Mahatma's global appeal showcased in unique book
AOL India Editorial
Last Updated: September 28, 2007 10:24:02
London, September 28: Mahatma Gandhi's images and examples of
the use of his ideas in several countries outside India, including
in conflict zones such as the West Bank, have been collected in a
unique book to be released in London October 2, his 138th birth
anniversary.
The book, edited and compiled by Vijay Rana, a former BBC
journalist of Indian origin and the editor of NRIfm.com, is a
collection of images of Gandhi's statues, murals, graffiti, wall
paintings, posters and puppets shot in several places outside
India.
The book will be released at the Indian high commission, India
House.
Every photograph in the book is accompanied by Gandhi's words on
issues such as non-violence, peace, religious harmony, social
equity, rural development, economic liberation of the poor and
women's and animal rights.
The book demonstrates how Gandhi is worshipped around the world
and also presents the entire spectrum of Gandhian thought. The
photographs in the book show that Gandhi's images and ideas have
been inspiring people not just in India but around the world.
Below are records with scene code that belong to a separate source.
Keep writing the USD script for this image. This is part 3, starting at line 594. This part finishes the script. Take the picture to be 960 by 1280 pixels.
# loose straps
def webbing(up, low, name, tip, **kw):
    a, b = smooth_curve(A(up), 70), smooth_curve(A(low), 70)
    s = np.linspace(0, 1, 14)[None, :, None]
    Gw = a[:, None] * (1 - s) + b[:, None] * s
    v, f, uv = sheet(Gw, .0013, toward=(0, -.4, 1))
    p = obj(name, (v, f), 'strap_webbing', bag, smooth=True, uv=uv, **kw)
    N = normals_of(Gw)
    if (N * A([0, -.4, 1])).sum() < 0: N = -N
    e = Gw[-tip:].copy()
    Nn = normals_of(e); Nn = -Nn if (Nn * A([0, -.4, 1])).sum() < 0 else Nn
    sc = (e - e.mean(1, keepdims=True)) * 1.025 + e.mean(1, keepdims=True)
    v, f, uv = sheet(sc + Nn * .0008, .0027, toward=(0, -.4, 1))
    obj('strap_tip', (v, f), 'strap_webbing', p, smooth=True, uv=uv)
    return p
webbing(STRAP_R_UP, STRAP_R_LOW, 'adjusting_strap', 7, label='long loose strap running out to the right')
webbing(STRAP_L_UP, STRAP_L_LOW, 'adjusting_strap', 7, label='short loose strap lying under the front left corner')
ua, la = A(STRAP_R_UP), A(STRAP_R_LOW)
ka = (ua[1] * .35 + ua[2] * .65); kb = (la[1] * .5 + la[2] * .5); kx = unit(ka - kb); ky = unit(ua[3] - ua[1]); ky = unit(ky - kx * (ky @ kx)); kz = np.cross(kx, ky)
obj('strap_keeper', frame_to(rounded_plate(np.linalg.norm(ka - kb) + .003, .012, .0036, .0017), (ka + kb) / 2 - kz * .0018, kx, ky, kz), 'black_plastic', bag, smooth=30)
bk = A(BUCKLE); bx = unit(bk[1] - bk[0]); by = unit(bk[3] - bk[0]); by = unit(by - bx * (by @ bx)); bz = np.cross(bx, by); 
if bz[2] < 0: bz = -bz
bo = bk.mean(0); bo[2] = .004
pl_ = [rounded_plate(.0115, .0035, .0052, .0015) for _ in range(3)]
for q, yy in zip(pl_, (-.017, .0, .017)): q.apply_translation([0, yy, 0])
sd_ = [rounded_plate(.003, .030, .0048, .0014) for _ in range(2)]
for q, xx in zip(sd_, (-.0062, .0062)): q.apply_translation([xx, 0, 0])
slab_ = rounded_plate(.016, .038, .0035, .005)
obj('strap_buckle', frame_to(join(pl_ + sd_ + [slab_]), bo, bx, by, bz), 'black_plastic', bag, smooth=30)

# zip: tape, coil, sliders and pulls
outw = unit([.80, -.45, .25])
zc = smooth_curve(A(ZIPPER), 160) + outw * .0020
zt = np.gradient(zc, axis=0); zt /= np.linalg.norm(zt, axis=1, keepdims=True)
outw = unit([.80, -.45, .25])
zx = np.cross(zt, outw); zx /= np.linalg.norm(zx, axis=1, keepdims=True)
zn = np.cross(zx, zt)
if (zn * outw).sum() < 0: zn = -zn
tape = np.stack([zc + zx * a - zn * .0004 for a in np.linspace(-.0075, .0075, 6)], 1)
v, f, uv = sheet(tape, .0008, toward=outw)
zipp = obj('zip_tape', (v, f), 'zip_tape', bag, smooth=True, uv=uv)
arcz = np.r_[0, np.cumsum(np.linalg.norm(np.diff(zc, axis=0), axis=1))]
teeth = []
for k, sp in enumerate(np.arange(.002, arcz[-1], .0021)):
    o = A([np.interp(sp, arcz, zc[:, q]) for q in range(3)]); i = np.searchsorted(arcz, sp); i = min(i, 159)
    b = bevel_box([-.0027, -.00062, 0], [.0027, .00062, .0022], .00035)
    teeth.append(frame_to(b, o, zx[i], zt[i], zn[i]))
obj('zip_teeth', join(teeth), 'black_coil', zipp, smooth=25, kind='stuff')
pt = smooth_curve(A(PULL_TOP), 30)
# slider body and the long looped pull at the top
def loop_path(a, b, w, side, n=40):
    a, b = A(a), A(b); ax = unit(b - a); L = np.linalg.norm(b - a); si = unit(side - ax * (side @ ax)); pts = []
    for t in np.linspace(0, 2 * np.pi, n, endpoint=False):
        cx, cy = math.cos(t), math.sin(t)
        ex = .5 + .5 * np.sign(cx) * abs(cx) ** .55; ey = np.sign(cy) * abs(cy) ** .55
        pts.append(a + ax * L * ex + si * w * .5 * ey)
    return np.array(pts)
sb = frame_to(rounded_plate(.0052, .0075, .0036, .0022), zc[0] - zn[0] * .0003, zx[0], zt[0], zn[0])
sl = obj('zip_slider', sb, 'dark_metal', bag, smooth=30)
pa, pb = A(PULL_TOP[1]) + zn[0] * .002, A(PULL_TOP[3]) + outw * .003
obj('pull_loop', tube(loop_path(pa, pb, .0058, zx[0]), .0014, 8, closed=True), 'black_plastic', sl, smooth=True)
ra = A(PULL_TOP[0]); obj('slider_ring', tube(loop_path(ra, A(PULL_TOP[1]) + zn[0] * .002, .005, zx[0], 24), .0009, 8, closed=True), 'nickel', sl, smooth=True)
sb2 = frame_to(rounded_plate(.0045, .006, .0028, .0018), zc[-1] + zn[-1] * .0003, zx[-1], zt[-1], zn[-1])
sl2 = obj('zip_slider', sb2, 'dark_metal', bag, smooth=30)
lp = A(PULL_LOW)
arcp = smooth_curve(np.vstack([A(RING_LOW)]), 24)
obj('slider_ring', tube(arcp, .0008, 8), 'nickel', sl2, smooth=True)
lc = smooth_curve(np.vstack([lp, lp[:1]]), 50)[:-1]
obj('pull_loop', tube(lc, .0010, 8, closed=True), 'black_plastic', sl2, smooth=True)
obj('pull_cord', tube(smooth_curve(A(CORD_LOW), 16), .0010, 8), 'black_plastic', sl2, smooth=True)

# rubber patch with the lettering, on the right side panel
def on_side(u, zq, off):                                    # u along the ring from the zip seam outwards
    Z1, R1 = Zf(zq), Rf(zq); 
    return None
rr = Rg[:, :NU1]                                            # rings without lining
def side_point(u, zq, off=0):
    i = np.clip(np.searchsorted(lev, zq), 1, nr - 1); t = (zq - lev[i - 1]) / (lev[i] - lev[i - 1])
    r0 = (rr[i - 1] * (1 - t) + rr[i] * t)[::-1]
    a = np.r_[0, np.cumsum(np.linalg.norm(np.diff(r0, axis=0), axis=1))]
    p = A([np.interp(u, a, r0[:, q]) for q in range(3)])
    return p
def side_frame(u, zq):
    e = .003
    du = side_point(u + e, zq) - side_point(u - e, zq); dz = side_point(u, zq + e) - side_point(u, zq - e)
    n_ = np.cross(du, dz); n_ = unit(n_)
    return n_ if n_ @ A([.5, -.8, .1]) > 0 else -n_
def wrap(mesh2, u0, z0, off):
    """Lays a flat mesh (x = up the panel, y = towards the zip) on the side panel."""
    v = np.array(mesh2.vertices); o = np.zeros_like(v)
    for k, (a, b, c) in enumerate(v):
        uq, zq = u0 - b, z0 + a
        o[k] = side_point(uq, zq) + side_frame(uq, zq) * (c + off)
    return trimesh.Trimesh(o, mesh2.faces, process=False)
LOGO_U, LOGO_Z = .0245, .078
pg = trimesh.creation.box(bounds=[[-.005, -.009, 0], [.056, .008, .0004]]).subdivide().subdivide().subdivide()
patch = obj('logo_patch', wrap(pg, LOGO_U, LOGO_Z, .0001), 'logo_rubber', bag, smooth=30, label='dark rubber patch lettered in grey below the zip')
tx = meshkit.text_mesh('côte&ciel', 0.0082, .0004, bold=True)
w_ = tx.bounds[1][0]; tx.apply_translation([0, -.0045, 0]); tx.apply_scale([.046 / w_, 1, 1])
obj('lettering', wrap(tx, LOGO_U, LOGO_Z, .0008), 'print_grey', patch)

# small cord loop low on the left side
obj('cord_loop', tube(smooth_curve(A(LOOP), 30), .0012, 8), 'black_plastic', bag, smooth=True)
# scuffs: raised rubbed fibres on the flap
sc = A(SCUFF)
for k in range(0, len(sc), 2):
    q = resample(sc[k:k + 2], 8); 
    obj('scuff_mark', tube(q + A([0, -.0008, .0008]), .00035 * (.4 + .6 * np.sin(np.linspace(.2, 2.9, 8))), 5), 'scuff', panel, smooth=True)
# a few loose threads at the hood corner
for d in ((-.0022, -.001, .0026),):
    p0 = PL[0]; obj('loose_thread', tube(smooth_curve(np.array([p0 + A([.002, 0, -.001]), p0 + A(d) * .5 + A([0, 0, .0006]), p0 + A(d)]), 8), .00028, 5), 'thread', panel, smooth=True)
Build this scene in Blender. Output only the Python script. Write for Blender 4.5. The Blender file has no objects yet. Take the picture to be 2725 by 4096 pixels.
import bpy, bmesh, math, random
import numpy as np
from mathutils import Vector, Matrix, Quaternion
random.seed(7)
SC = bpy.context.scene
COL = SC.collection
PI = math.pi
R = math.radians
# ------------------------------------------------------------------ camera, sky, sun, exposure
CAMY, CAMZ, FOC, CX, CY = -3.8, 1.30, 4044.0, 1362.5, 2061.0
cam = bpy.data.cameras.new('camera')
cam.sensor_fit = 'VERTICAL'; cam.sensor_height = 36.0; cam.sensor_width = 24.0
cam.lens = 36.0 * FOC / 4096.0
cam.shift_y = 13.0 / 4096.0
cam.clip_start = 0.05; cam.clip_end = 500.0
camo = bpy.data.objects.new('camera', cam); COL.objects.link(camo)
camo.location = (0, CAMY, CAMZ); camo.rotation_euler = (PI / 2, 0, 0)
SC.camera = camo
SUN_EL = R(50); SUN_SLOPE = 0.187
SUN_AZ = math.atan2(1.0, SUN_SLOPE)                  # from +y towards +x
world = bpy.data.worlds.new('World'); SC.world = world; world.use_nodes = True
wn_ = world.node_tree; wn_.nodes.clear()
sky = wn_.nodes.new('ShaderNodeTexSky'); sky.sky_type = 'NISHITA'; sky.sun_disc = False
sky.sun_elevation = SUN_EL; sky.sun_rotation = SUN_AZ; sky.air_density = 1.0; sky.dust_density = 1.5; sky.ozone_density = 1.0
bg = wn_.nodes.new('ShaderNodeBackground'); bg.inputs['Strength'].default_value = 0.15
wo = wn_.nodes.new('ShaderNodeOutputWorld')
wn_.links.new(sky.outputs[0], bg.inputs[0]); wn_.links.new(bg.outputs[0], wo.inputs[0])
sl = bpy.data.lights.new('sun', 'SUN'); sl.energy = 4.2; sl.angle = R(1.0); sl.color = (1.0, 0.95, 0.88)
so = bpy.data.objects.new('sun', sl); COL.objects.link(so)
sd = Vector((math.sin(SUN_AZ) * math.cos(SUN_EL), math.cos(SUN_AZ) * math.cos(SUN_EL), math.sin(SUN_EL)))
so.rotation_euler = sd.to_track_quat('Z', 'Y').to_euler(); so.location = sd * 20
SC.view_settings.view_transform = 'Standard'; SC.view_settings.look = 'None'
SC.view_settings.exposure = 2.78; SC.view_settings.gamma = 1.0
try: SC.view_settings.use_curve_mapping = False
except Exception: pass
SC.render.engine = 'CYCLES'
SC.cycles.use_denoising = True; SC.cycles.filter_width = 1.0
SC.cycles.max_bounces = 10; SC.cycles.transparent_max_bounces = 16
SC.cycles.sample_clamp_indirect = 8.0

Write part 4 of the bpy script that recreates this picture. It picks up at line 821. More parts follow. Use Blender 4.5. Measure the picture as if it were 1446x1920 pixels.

In many anti-war protests in the US, Gandhi's portraits, puppets
and placards are now prominently displayed. Two photographs show
the peaceful civil resistance of the villagers of Bel'in in the
West Bank.
Carrying photographs of Gandhi and Mandela, they took out peaceful
protests every Friday and finally won a rare victory, when the
Israeli Supreme Court ordered the government to re-route an
electric barrier - a small victory of Gandhian methods of
non-violence in the violence-ridden West Bank.
The book includes a photograph of the Black Valley, Ireland, where
a simple monument of black stone is inscribed with Gandhi's words:
"How men can feel themselves honoured by the humiliation of
their fellow beings". Erected in 1994, it is a monument to
the memory of millions who died of hunger in the Great Irish
Famine, 1845-49.
Another photograph relates to the victims of Hurricane Mitch in
Nicaragua when they began reconstructing their destroyed village.
They sought inspiration from Gandhi by painting a huge mural of
him on the very first wall they erected.
In a crime-ridden part of Granada, Spain, an unknown graffiti
artist drew a smiling portrait of Mahatma Gandhi on a village wall
as if asking people to shun violence.
According to Rana, it took more than three years, thousands of
e-mails and hundreds of phone calls to collect the remarkable
photographs from around the world. Many photographers who agreed
to be included in the book are amateurs.